Experts say the true kidnap numbers could to be much higher as many underworld-linked crimes go unreported. And police are rarely told about scores of teenagers who "disappear" from British schools every year in order to be forced into marriage abroad, according to Mick Creedon, the Chief Constable of Derbyshire and kidnap specialist for the Association of Chief Police Officers (Acpo).

Mr Creedon said: "There is no doubt that in the past five or 10 years we do see a lot more criminal vendetta kidnappings involving gangs, or debt enforcement for drug deals – often for as little as £500. All forces are dealing with this on a regular basis. And there are many cases which occur in close-knit communities that we never hear about."

Kidnapping was rare in Britain until the 1980s. It was a crime much more associated with political and organised criminal gangs in countries such as Colombia, China and Cambodia.

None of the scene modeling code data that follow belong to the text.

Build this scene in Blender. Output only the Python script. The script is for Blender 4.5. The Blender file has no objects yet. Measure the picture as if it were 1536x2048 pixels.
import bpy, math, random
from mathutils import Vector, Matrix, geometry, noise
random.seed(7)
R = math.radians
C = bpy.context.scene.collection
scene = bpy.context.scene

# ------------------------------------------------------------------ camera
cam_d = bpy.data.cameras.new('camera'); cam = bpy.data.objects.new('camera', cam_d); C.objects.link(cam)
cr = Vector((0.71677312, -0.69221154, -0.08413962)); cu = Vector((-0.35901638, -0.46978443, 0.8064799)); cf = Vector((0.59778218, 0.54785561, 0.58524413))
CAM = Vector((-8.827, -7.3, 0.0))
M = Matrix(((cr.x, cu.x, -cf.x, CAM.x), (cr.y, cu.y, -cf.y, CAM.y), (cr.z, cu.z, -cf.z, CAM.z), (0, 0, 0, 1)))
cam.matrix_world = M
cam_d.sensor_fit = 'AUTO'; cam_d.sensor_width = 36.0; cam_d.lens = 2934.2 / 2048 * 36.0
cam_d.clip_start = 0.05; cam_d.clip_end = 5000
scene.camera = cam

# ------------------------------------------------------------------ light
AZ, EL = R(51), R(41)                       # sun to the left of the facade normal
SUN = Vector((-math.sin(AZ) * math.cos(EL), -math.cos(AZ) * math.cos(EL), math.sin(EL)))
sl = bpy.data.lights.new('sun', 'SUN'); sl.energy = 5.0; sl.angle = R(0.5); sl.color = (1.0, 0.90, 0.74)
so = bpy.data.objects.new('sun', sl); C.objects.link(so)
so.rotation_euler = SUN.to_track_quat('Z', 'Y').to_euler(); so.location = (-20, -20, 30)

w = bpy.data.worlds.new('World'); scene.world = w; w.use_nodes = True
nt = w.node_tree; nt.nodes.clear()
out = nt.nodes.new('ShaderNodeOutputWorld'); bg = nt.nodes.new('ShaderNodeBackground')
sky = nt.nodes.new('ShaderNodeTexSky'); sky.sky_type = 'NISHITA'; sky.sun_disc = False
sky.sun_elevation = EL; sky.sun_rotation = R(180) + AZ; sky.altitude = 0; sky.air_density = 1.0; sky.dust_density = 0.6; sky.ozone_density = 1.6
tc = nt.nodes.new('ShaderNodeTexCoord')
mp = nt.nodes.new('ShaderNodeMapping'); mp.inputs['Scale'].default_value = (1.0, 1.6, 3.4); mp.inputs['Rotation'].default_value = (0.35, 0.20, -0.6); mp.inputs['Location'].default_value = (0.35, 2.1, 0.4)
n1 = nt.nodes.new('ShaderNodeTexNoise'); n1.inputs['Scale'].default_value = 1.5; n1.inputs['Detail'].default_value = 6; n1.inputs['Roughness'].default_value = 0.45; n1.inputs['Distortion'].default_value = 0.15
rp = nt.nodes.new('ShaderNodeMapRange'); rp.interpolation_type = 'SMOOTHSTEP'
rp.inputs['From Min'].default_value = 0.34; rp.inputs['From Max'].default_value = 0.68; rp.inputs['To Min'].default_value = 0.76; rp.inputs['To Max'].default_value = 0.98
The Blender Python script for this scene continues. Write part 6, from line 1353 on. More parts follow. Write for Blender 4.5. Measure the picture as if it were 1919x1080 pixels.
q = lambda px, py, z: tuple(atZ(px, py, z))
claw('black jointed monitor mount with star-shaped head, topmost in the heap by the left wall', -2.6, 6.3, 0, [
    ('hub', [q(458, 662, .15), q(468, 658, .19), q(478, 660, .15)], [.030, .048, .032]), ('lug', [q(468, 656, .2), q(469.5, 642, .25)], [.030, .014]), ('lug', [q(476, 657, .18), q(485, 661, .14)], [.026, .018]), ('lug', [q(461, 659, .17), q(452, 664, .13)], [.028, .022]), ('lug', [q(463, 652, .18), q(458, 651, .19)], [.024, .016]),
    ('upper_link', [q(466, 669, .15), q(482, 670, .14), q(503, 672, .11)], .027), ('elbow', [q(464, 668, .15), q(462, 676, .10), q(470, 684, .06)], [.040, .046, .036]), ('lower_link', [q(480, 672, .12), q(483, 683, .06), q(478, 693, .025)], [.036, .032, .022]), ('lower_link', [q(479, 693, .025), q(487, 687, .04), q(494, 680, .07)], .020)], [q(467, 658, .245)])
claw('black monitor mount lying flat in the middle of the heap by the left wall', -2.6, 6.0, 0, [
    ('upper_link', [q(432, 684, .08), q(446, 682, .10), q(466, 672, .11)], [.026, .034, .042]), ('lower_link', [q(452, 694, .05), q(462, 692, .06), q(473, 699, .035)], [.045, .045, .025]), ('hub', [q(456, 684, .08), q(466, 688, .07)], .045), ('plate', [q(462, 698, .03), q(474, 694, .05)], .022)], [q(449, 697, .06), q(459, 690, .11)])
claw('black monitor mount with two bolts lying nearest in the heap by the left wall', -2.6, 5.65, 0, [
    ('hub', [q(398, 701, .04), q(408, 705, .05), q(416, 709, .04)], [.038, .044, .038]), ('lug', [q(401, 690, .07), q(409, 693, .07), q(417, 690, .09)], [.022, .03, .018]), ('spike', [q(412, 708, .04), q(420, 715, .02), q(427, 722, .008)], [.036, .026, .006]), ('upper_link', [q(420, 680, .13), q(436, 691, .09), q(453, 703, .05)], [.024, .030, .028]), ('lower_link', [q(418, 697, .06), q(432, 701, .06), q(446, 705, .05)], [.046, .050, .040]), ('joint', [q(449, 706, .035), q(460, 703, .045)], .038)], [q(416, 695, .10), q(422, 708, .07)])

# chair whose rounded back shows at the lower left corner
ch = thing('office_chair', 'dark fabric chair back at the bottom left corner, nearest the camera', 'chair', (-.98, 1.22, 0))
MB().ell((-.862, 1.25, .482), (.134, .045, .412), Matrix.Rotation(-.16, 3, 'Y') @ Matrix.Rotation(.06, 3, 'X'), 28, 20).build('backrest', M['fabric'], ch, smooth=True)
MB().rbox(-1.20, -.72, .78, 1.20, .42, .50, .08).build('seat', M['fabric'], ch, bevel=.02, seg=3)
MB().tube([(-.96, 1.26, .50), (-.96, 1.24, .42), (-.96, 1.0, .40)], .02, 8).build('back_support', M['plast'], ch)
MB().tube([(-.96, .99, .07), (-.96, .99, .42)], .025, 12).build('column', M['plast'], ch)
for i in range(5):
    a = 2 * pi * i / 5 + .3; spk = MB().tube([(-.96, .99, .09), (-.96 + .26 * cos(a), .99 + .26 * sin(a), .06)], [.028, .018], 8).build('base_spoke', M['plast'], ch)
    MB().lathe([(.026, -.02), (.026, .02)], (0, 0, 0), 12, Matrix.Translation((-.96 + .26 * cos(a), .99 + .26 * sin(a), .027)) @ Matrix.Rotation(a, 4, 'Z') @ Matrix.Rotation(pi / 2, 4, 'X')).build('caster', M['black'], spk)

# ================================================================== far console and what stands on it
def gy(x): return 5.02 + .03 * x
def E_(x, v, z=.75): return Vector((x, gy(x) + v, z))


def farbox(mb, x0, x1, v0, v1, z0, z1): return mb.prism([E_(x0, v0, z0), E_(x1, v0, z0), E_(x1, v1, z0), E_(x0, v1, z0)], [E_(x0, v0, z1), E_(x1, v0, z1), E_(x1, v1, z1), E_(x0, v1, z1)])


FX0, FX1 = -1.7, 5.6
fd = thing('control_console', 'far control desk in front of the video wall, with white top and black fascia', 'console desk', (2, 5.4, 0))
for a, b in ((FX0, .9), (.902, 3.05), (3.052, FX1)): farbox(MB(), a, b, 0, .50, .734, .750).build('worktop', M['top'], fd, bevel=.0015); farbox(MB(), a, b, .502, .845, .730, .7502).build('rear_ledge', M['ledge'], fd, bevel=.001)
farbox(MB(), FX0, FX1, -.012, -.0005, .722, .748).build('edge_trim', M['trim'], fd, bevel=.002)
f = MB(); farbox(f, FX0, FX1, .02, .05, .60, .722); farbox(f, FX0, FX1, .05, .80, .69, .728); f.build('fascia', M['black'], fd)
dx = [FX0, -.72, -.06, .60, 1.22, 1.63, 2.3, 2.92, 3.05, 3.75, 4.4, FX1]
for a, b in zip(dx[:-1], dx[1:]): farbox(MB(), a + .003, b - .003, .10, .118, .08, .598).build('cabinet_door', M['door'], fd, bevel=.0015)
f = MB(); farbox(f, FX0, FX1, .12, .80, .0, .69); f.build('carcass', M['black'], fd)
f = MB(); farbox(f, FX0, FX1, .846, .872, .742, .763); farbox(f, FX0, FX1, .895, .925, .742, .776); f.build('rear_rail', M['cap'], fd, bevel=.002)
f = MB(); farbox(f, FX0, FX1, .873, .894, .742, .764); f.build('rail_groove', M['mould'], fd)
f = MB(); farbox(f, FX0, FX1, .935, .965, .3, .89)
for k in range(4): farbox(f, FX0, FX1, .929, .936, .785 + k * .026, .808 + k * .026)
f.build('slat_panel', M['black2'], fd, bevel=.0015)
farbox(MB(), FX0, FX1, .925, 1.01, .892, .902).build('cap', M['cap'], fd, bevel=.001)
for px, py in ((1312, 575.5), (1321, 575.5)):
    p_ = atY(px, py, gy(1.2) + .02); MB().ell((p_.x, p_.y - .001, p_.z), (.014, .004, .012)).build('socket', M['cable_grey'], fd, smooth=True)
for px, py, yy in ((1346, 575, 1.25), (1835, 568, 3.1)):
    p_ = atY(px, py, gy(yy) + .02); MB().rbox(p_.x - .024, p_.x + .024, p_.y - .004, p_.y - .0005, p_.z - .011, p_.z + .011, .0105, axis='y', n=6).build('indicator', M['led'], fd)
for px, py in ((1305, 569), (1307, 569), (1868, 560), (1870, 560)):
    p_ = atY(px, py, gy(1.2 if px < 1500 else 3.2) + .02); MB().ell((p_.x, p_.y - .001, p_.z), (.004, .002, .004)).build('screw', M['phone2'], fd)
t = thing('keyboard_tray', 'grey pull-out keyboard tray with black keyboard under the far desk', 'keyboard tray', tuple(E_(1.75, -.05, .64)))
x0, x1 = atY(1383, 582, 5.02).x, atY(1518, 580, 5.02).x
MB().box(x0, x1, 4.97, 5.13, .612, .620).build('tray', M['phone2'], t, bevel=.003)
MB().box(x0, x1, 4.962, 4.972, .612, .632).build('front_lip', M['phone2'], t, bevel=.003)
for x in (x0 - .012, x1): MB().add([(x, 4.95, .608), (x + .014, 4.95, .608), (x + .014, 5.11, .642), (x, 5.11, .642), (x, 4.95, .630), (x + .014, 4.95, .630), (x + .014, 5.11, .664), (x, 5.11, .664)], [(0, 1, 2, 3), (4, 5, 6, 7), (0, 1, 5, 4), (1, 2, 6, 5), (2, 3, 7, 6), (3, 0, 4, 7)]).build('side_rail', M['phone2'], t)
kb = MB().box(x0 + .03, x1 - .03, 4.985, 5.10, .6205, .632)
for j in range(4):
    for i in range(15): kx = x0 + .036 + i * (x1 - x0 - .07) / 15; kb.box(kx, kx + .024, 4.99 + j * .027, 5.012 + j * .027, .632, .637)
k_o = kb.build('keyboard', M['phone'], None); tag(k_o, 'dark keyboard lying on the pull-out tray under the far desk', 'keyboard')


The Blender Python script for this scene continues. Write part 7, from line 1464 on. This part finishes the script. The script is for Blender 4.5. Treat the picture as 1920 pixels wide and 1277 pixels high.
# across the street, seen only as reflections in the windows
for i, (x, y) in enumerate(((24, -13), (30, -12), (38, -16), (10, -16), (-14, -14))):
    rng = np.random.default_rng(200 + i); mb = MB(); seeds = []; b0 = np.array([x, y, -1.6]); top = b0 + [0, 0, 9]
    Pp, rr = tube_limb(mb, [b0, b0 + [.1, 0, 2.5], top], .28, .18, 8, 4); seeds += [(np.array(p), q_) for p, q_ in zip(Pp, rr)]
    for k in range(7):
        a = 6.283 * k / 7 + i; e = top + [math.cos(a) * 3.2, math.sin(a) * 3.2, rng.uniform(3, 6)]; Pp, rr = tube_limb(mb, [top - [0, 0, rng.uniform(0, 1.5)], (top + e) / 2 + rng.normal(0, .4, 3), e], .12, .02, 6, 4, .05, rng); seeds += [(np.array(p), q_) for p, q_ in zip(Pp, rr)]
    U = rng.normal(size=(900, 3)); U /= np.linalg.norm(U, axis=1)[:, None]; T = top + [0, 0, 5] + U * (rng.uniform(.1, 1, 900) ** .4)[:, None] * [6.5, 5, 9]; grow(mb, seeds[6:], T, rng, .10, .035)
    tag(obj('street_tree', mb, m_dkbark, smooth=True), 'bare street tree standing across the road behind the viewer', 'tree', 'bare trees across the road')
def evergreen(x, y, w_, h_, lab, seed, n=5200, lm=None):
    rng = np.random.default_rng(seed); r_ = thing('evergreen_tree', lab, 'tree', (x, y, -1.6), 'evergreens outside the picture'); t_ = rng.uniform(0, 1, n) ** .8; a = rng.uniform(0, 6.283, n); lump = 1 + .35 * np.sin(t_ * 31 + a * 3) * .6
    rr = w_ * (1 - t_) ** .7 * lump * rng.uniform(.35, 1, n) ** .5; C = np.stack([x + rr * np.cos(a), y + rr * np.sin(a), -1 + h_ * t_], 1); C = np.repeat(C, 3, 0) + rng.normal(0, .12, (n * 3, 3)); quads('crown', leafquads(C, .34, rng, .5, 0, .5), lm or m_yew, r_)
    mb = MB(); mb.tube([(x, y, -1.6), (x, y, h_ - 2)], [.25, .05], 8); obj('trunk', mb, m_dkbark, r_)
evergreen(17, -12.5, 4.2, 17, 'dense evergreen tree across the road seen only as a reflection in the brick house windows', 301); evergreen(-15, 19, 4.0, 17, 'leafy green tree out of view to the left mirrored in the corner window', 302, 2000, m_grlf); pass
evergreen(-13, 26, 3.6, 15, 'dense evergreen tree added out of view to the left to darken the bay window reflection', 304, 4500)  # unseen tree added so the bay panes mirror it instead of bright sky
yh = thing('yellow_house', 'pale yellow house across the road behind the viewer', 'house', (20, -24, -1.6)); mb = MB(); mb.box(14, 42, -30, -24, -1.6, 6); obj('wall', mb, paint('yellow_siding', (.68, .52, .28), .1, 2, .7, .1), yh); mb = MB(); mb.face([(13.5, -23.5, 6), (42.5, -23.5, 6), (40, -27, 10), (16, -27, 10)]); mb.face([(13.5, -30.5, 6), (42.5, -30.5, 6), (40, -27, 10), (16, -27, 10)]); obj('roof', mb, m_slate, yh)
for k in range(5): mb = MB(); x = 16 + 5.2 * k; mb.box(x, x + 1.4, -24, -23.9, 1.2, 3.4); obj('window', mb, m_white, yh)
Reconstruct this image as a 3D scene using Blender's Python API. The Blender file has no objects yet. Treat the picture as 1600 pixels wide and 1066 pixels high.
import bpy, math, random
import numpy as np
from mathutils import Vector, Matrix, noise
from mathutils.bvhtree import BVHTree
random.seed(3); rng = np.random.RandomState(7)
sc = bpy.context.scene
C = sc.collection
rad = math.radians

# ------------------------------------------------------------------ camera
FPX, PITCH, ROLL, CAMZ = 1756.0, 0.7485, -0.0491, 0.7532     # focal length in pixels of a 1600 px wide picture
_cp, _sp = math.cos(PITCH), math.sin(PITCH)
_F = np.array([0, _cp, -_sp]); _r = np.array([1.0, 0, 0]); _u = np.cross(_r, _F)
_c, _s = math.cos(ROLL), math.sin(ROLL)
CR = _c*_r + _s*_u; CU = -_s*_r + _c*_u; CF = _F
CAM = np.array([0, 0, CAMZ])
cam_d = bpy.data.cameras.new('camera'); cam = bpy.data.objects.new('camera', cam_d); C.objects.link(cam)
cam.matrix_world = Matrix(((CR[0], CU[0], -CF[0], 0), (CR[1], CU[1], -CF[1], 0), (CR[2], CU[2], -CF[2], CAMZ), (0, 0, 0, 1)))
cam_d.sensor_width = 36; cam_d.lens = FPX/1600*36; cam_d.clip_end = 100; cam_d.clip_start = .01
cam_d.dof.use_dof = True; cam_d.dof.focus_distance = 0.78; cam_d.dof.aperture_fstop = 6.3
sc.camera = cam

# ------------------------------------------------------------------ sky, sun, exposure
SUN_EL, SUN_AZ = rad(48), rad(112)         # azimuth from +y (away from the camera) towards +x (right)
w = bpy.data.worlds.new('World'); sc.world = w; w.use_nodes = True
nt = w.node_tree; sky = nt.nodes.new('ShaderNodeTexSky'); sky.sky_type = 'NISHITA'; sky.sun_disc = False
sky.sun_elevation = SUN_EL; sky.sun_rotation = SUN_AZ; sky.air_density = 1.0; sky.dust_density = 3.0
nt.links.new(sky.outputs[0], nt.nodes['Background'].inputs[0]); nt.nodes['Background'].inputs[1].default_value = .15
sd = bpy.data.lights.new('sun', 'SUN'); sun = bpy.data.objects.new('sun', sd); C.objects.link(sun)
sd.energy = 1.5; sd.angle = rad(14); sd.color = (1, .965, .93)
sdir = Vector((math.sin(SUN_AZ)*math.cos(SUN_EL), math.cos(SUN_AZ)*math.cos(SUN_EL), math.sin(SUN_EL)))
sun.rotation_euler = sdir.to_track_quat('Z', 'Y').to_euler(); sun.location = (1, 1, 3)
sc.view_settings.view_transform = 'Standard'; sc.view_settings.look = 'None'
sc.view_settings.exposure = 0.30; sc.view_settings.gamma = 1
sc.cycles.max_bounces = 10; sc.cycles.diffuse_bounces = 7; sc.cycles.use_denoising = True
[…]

But research by Lancaster University found a 600 per cent increase in the number of people convicted of kidnapping between 1980 and 2000. Professor Keith Soothill and his team analysed more than 7,500 kidnappers and found they were 30 times more likely than the general population to be convicted of murder later on, making them "a potentially dangerous set of offenders".

According to police, modern kidnappers use messages sent from false Twitter or Facebook accounts from internet cafés. Ransoms are transferred electronically and easily changed into different currencies.

Set up in 2001, the Met Kidnap Unit has 39 officers who successfully recovered 242 – or 100 per cent of victims last year. Seventy per cent of the cases involved criminal vendettas.

Hertfordshire Police are currently dealing with the case of a Watford man, Mahmood Ahmad, who disappeared in the early hours of 7 March. His amputated thumb was discovered three days later 25 miles away. Five men have been charged with kidnap and false imprisonment offences but Mr Ahmad has not been found. The motive is unclear.

Mr Creedon said: "This increase is unquestionably related to the way the world has changed. But the Met Kidnap Unit and the Serious Organised Crime Unit's specialist team are very successful at recovering victims unharmed. That's what we count as success rather than convictions."